Where in Sofia can one pay tribute to the work of the rescuers?

The three memorial plaques on Moskovska Street, near St. Sofia Church, are the oldest in Sofia. They are copies of the memorial plaques placed in the Bulgarian Forest near Jerusalem in 1999 at the insistence of Bulgarian Jews from Los Angeles. The plaques were removed in 2000 by the NGO Israel National Fund. This was done at the request of the surviving descendants of 11,343 Thracian and Macedonian Jews deported to Israel. The plaques are dedicated to Tsar Boris III and Tzaritsa Ioanna, to the Bulgarian Metropolitan Stefan and to the Deputy Speaker of the 25th Parliament Dimitar Peshev, as well as to the act of rescue itself. They are inscribed in three languages - Hebrew, English and Bulgarian. Today there is an explanatory inscription on the side of the plaques in the capital about their restoration.

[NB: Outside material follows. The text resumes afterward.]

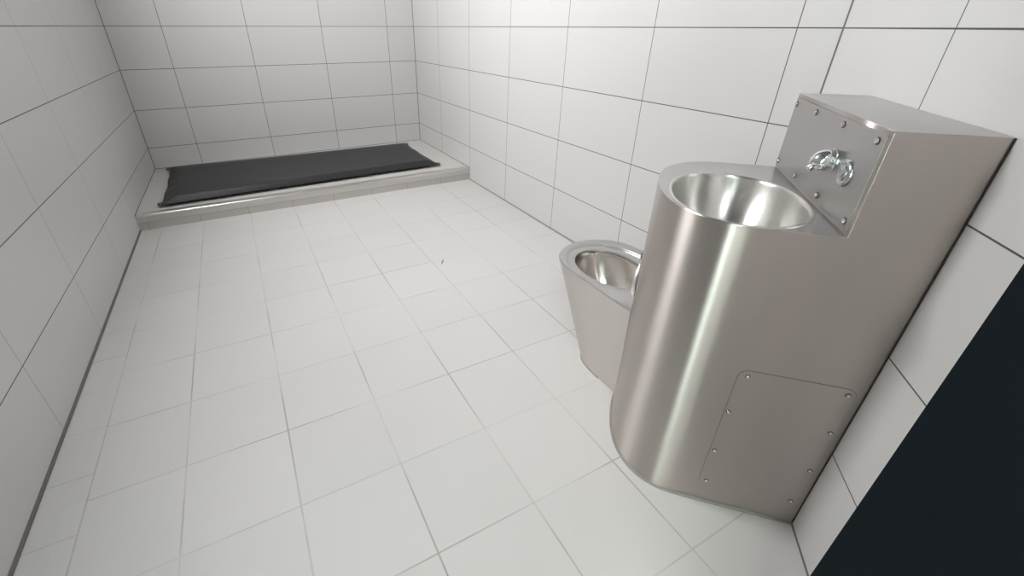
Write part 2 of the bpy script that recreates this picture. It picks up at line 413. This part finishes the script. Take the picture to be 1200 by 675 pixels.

In 2016, a memorial was unveiled in the garden between the Parliament, the National Academy of Arts and Sofia University. According to its authors Momchil Tsvetkov and Georgi Tsvetkov, the composition symbolizes an embrace of a male and female figure with a common beginning. Their bodies outline a heart which houses the Star of David. In 2018, a replica of the memorial was installed in Tel Aviv's beautiful waterfront area. The Bulgarian-English bilingual inscription near the memorial reads, "We recall this outstanding rescue and remember more than 11,000 Jews from both Northern Greece and parts of ex-Yugoslavia, under Bulgarian administration, who were deported and murdered in the Treblinka death camp."


At the entrance to the garden in front of St. George's Church, on the occasion of the 70th anniversary of the rescue of the Bulgarian Jews, a monument to the former Deputy Speaker of Parliament and Minister of Justice Dimitar Peshev was placed - a replica of the bust of the Peshev erected in 2000 in the Council of Europe building in Strasbourg by the sculptor Ivan Minekov. This garden was one of the few places visited by Peshev in Sofia after he was released from prison in 1946 to barely survive without the right to work and earn a living. He used to live not far away, on 47 Neofit Rilski Str, in his sister's home, below his own apartment, which was confiscated by the Communist authorities. In front of the so-called "Kyustendil appartments" in the capital, where the rescuer died in 1973, there is a memorial plaque. You will rarely see flowers placed here.

What the four sites have in common is that they bring us back to the memory of the rescue of the Bulgarian Jews, which was not just a one-time act. They remind us also of the fate of the rescuers, of all those events and people that could never be forgotten. After all, that is what monuments are for.